Gordon Brown yesterday embarked on a £61bn spending spree aimed at bolstering public services - but with tough strings attached.
As expected, schools are the biggest winners in the Chancellor's three-year Comprehensive Spending Review, with the education budget increasing by six per cent from £45bn to £58bn.
However, virtually every institution from schools to prisons face being taken over or having new management foisted on it, if it fails to meet targets set by the Treasury.
New inspection bodies are also to be created for health and social care, along with a reformed inspection regime for criminal justice and a new housing inspectorate.
Transport, housing, defence, law and order and rural affairs were also among departments best rewarded in the spending round that will determine the battleground for the next election.
A major increase in funds to boost the economies of deprived regions like the North-East and Yorkshire was also announced.

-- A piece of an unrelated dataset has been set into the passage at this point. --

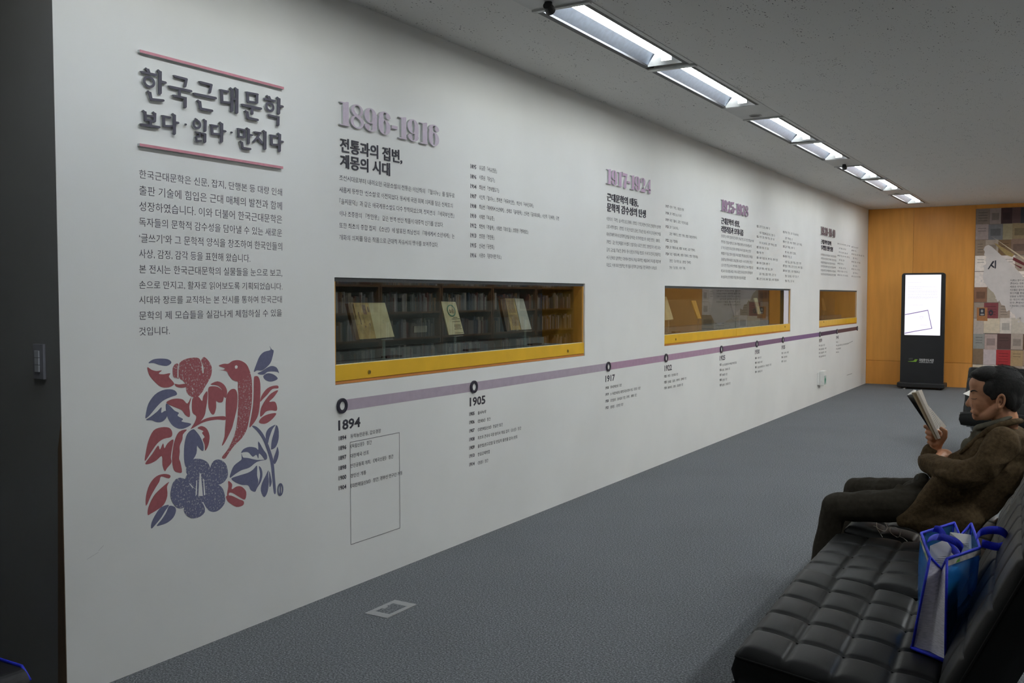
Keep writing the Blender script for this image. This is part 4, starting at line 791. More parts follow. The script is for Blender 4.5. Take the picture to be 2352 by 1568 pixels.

Regional development agencies, including One NorthEast and Yorkshire Forward, will be given "strengthened local roles" in transport, tourism and housing.
Overall they will see their budgets rise by £400m, from £1.6bn this year to £2bn in 2005-6 - £200m of which is above planned spending increases.
Mr Brown made clear his determination that the massive cash hand-outs over the next three years would be given only if tied to reform.
"For this Government, reform and resources go together," he told the Commons.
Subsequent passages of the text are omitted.